Mirko Novák: Die Stadt war ein Schmelztiegel. Hier trafen Traditionen aus dem alten Babylonien, der Perser, der Römer und aus dem hellenistischen Orient zusammen. Sie verschmolzen zu einer neuen Kultur. Das macht Palmyra im Vergleich zu den anderen Ruinenstätten des gesamten Orients aus dieser Epoche so einzigartig.
Die Stadt liegt in der syrischen Wüste. Spielt die Lage auch eine Rolle?
Ja, der Zustand der Ruinen ist aufgrund dieser Lage extrem gut. Gut erhalten ist zum Beispiel das organische Material der sehr aufwändig gestalteten Gräber. Aus diesem Grund fasziniert die Stadt Besucher seit jeher. Sie bekamen dort wunderbar konservierte antike Kultur einzigartigen Gepräges zu sehen.
Was konkret konnte ein Besucher besichtigen?
Allein die Umgebung ist faszinierend: Insbesondere wenn ein Besucher im Sommer Palmyra besuchte, betrat er eine Dattel-Oase umgeben von einer wüstenartigen Steppe. Am Rande der Oase konnte er die wunderbaren Baureste besichtigen: Eine mehr als 1,5 Kilometer lange gepflasterte Kolonadenstrasse mit Säulenstellungen und öffentlichen Gebäuden wie Tempel, Bäder, Theater und Militärlager. Der Besucher tauchte in eine unglaublich faszinierende Atmosphäre ein.
In welchem Zustand befindet sich die Stadt heute?
In Palmyra ist die Situation schon seit einiger Zeit kritisch. Allerdings weniger wegen der bewussten Zerstörung der Stätte durch den IS für propagandistische Zwecke, als aufgrund der Kämpfe. In der Stadt kam es seit Beginn des Krieges immer wieder zu Kämpfen, denen auch Teile der Ruinenstätte zum Opfer fielen.
Die Raubgrabungen sind massiv und schlimmer als die Zerstörung aufgrund der Kämpfe.
Ein Problem sind auch die Raubgrabungen.
Ja, die Grabungen sind massiv und schlimmer als die Zerstörung aufgrund der Kämpfe. Hintergrund ist die immer schwieriger werdende wirtschaftliche Lage der lokalen Bevölkerung.

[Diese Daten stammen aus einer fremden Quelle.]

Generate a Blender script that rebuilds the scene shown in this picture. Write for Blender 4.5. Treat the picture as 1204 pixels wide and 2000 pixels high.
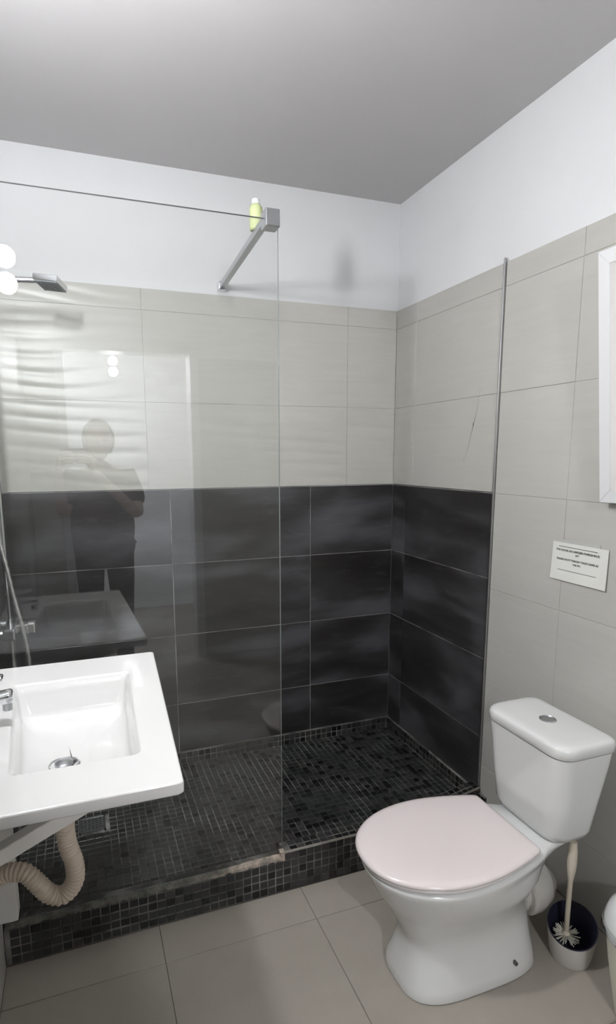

Die Plünderung der Kulturgüter und deren Verkauf auf dem Kunstmarkt ist eine der wenigen Möglichkeiten, um noch an Geld zu kommen.
Wie kommen Sie an Informationen über den Zustand der Ruinen in Syrien?
Es gibt verschiedene Netzwerke. Je nach Region funktionieren die Informationsflüsse besser oder schlechter. Insbesondere aus dem vom IS besetzten Gebiet erreichen uns Informationen nur noch spärlich.